• _What needs to be done_
Emit the line that holds "3.6, 9, .01)" and all lines following it through the end of the data, verbatim, and nothing else.

• _Data provided_
┌──

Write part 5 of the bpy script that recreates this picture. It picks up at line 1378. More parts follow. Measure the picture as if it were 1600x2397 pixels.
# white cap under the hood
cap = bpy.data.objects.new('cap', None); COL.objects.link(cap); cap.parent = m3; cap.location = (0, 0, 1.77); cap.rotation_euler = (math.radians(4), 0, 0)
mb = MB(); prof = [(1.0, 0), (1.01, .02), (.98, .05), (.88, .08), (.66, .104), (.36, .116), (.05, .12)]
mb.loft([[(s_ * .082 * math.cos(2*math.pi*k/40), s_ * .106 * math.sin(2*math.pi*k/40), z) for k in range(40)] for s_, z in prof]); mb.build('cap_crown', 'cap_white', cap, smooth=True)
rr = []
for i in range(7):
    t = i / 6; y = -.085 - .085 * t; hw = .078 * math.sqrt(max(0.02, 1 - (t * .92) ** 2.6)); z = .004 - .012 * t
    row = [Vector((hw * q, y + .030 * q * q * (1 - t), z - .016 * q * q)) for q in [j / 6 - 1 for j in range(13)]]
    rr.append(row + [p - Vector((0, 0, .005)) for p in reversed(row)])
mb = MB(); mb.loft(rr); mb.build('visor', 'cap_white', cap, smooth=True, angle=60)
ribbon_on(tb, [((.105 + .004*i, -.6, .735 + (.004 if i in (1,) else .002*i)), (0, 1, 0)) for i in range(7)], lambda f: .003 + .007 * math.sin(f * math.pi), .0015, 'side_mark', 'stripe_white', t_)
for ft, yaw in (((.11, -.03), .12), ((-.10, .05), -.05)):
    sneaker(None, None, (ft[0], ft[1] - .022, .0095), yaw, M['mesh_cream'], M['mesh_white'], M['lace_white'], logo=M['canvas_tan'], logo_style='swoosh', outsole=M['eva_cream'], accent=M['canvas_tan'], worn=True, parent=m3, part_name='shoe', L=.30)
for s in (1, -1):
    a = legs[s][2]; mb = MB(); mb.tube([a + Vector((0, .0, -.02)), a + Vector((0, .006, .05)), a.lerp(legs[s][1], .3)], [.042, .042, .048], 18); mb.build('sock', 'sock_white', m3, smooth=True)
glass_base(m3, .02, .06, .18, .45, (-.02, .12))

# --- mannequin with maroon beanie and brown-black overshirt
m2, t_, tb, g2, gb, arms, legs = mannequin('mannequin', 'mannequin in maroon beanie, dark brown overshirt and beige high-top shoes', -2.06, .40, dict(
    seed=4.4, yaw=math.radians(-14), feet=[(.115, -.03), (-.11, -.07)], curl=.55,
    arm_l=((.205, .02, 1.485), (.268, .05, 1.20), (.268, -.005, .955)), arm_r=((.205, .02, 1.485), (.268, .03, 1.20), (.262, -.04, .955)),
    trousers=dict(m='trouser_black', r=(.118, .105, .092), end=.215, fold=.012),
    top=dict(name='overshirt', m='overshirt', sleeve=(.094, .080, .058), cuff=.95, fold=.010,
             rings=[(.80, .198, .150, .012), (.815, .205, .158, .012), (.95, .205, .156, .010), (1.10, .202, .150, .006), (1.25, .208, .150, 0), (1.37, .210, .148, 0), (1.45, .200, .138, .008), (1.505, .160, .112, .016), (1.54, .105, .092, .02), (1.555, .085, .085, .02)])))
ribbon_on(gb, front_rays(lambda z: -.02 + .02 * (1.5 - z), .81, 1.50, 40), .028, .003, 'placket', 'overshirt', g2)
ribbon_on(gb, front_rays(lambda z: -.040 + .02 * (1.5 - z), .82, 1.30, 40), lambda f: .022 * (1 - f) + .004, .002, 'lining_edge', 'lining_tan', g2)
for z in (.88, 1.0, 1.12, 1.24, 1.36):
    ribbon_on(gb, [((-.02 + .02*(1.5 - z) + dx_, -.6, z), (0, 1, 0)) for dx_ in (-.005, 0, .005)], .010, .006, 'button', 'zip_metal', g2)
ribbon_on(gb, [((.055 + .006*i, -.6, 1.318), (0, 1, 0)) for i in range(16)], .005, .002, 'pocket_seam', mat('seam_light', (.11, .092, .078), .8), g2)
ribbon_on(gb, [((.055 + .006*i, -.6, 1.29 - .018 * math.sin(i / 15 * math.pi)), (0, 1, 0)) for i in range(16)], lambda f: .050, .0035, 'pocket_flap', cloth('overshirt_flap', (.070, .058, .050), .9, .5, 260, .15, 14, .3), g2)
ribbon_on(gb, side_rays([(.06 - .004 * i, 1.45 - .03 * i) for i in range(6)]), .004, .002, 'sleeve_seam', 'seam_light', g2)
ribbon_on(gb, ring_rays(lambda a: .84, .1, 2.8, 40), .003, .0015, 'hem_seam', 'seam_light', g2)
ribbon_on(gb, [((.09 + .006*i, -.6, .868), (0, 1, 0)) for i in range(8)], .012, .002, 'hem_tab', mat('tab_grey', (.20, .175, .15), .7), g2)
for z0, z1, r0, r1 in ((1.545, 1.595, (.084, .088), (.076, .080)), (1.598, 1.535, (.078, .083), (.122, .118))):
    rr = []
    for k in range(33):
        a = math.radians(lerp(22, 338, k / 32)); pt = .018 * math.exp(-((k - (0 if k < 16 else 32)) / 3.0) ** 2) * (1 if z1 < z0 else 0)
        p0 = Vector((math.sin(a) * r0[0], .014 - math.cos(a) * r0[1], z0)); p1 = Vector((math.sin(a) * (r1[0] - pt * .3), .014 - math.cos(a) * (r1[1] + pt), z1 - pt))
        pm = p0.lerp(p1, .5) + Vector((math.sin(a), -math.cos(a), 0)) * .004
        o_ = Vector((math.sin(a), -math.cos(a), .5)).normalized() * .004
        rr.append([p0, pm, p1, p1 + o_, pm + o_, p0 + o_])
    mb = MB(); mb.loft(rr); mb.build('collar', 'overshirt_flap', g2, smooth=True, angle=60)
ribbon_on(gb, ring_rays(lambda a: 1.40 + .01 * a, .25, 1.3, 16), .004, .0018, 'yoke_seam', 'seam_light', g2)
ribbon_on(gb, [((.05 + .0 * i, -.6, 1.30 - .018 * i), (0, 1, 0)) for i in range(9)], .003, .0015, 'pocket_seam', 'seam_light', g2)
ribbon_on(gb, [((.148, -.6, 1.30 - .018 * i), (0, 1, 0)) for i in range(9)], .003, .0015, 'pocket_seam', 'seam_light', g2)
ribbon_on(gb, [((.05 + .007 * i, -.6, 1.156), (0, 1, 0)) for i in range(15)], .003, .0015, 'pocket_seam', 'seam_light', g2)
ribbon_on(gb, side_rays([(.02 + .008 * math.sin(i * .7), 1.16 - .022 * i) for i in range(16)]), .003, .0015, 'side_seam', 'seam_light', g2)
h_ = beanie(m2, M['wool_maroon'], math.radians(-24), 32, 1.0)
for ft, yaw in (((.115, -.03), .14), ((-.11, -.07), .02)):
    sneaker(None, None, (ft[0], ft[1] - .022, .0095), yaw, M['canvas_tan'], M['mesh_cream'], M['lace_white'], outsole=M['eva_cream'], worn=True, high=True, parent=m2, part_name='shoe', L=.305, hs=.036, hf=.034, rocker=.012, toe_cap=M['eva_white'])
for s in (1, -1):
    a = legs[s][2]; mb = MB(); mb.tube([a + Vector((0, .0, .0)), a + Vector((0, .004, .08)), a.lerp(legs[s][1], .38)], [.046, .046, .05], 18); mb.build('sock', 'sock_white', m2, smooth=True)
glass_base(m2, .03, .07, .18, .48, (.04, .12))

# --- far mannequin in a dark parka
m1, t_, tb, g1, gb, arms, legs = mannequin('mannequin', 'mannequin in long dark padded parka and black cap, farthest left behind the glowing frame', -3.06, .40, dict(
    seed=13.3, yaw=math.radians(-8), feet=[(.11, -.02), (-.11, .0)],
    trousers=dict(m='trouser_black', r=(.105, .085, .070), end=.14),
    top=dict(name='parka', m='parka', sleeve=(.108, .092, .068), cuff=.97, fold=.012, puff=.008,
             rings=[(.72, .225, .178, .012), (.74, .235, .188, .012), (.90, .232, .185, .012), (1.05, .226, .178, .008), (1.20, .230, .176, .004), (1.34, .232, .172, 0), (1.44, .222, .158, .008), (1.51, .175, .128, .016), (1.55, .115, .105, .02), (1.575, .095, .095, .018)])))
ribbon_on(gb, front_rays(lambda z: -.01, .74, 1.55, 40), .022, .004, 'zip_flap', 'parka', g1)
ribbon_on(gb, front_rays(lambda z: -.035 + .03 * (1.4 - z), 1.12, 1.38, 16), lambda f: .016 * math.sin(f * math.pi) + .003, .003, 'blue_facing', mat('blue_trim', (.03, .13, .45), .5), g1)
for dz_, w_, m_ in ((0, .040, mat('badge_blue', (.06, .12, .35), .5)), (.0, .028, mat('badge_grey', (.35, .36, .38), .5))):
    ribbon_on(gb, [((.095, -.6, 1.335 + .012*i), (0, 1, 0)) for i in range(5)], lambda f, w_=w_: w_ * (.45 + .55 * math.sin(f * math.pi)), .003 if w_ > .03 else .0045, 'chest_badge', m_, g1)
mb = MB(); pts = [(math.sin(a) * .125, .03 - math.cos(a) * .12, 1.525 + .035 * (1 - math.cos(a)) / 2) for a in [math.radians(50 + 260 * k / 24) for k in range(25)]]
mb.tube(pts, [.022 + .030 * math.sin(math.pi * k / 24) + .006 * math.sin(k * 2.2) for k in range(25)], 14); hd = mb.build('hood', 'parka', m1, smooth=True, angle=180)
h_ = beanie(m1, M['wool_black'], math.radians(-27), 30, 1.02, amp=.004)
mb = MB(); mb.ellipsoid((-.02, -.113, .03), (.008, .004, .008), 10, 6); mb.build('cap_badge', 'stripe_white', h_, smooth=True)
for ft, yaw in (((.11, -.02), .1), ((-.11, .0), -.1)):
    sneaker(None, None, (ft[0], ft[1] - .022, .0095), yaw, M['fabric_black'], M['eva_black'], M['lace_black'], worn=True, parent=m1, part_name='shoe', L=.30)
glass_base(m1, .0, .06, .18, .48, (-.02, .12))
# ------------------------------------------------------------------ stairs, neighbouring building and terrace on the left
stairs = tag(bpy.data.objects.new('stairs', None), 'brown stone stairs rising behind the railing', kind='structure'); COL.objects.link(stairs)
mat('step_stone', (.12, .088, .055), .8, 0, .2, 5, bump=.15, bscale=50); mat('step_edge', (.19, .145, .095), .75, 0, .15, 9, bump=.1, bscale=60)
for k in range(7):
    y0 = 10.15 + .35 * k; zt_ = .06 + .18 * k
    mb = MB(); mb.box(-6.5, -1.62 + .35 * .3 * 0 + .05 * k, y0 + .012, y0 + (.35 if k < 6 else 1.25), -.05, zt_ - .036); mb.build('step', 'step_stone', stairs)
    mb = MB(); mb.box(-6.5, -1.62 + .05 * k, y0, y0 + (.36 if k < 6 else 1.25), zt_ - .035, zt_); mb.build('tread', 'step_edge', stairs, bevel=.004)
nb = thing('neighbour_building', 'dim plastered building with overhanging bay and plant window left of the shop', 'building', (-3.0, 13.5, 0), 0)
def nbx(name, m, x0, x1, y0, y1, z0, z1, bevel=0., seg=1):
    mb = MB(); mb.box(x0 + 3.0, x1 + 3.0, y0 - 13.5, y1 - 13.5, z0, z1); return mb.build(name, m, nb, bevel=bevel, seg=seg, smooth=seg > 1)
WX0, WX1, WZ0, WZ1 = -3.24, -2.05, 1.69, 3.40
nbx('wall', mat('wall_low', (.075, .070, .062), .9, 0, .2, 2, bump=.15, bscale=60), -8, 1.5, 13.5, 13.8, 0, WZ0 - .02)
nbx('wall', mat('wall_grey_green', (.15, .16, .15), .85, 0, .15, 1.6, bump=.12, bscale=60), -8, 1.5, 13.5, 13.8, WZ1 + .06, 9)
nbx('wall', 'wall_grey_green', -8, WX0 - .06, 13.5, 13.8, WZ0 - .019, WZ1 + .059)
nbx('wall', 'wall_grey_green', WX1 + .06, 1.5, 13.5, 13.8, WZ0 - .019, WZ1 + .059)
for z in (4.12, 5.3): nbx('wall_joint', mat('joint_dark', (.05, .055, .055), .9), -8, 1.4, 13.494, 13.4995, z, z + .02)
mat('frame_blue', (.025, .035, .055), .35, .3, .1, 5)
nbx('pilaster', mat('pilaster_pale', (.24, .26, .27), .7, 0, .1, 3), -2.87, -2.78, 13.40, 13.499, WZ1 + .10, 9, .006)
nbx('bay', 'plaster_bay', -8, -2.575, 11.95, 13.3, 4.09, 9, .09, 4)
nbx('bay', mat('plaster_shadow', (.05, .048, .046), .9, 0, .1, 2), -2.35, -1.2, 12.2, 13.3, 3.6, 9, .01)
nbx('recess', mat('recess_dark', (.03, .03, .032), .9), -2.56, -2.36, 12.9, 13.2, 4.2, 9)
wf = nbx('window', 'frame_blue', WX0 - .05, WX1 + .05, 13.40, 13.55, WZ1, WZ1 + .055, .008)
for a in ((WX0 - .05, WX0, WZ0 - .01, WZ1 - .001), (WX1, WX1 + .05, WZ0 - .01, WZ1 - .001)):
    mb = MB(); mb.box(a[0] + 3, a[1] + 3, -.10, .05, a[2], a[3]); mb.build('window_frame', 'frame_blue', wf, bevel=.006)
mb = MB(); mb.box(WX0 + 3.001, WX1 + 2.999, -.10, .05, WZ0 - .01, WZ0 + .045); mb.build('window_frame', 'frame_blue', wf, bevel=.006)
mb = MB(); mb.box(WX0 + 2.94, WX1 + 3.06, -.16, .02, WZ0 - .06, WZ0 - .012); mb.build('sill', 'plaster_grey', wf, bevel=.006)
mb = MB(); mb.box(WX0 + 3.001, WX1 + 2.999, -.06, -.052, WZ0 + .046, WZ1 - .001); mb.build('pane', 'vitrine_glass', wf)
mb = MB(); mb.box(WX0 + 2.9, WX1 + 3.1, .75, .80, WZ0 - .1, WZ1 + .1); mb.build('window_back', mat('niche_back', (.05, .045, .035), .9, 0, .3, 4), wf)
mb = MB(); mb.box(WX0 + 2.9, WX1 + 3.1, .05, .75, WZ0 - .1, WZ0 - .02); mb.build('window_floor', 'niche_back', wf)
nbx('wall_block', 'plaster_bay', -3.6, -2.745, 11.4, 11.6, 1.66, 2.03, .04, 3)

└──

• _Solution to this task_
nbx('bay', mat('plaster_shadow', (.05, .048, .046), .9, 0, .1, 2), -2.35, -1.2, 12.2, 13.3, 3.6, 9, .01)
nbx('recess', mat('recess_dark', (.03, .03, .032), .9), -2.56, -2.36, 12.9, 13.2, 4.2, 9)
wf = nbx('window', 'frame_blue', WX0 - .05, WX1 + .05, 13.40, 13.55, WZ1, WZ1 + .055, .008)
for a in ((WX0 - .05, WX0, WZ0 - .01, WZ1 - .001), (WX1, WX1 + .05, WZ0 - .01, WZ1 - .001)):
    mb = MB(); mb.box(a[0] + 3, a[1] + 3, -.10, .05, a[2], a[3]); mb.build('window_frame', 'frame_blue', wf, bevel=.006)
mb = MB(); mb.box(WX0 + 3.001, WX1 + 2.999, -.10, .05, WZ0 - .01, WZ0 + .045); mb.build('window_frame', 'frame_blue', wf, bevel=.006)
mb = MB(); mb.box(WX0 + 2.94, WX1 + 3.06, -.16, .02, WZ0 - .06, WZ0 - .012); mb.build('sill', 'plaster_grey', wf, bevel=.006)
mb = MB(); mb.box(WX0 + 3.001, WX1 + 2.999, -.06, -.052, WZ0 + .046, WZ1 - .001); mb.build('pane', 'vitrine_glass', wf)
mb = MB(); mb.box(WX0 + 2.9, WX1 + 3.1, .75, .80, WZ0 - .1, WZ1 + .1); mb.build('window_back', mat('niche_back', (.05, .045, .035), .9, 0, .3, 4), wf)
mb = MB(); mb.box(WX0 + 2.9, WX1 + 3.1, .05, .75, WZ0 - .1, WZ0 - .02); mb.build('window_floor', 'niche_back', wf)
nbx('wall_block', 'plaster_bay', -3.6, -2.745, 11.4, 11.6, 1.66, 2.03, .04, 3)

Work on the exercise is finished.